Fast mühelos bewältigte das Ensemble dagegen Jiri Bubeniceks technisch anspruchsvolle Choreographie „Unerreichbare Orte“. 55 Minuten füllt Bubenicek mit einem fast ununterbrochenen Bewegungsfluss, ähnlich ohne Punkt und Komma wie sein stilistisch gänzlich anderer „Kollege“ Stephan Thoss in Hannover. Und verliert sich in aneinander gestückelten, teils spektakulär schwierig auszuführenden Momenten, tappt selbstgefällig in die Falle der hohlen Virtuosität. Nichts fügt sich zusammen: Nicht der Beginn mit drei Paaren, jedes wie auf einem Kegel stehend, an dessen Seiten meterlange Röcke herabfallen, nicht die Mitte mit den unvermittelt hineingetragenen Wandsegmenten, nicht die peinliche End-Apotheose, in der ein Paar auf den hinten wieder erscheinenden roten Kegel zuschreitet. Eine Stimme raunt Sätze wie „I love to love you - I love to hate you - I hate to love you“. Bruder Otto Bubenicek, auch als Tänzer eingespannt, hat zur Begleitung eine Art Musik ohne einen Funken Inspiration zusammengestückelt. Begabung ist Jiri Bubenicek nicht abzusprechen. Deutlich scheint das Talent auf in einem Pas de deux, in dem sich die beiden fast ineinander verschrauben, in animalischer Angst vor dem Verlust des/der Partner/in. Die kleine Form liegt ihm wohl mehr als die bombastisch aufgeblasene.

Fazit: Ein enttäuschender Abend mit nur einem Highlight trotz bester Voraussetzungen.
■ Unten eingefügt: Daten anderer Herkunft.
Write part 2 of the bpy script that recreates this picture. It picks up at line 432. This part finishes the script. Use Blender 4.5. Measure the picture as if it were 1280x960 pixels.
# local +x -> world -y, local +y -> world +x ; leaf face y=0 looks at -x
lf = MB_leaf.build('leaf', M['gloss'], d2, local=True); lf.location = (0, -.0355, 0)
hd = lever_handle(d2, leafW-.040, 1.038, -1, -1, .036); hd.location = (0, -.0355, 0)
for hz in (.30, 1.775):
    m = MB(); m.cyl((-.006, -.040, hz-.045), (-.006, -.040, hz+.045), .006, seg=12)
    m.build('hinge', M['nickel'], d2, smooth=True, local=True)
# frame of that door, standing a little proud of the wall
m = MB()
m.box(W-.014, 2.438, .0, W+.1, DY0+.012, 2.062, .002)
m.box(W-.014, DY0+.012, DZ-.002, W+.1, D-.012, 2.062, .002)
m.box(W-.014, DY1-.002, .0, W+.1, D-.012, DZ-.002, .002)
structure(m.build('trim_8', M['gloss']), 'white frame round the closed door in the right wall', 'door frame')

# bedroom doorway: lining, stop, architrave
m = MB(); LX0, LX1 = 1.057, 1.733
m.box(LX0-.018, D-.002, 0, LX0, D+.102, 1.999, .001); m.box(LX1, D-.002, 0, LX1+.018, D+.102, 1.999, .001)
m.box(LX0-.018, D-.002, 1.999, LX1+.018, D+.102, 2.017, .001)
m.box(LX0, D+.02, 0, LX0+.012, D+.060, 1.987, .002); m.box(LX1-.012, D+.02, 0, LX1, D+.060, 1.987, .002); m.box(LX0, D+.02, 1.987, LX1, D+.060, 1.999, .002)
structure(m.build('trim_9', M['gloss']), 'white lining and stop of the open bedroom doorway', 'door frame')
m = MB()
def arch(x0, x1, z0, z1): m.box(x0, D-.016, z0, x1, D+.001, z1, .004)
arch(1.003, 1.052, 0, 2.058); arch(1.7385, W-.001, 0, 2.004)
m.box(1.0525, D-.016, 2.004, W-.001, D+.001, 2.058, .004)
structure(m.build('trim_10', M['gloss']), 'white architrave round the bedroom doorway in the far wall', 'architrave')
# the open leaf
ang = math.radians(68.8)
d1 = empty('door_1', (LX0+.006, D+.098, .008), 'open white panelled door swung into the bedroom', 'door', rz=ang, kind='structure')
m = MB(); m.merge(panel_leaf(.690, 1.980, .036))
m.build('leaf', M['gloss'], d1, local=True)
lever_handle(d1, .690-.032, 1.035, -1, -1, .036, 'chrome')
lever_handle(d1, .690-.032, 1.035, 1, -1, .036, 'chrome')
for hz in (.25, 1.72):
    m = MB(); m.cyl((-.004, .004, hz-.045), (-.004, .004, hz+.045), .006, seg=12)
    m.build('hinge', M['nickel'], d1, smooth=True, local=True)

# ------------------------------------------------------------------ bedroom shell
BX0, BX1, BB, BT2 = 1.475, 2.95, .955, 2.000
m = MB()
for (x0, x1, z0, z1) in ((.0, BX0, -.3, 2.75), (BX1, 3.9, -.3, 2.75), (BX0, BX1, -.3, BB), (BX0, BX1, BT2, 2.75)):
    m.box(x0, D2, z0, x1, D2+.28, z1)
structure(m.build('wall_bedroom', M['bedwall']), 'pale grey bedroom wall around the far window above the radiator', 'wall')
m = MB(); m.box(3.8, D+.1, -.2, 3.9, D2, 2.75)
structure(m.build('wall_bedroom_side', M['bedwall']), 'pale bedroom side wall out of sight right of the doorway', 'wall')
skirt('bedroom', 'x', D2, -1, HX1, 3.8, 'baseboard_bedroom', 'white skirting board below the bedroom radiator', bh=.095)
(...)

Am 2.Juli wird „Schritte in die Zukunft“ noch einmal getanzt. Vier weitere Vorstellungen sind für den September 2005 (und den 1.Juli 2006) angesetzt. Zeit genug, Bubeniceks „Unerreichbare Orte“ kräftig zu kürzen und zu verdichten und Hattoris „Wege“ vom Ballast des dauernden Gewusels zu befreien. Wheeldons blasse „Polyphonia“ sollte gestrichen werden.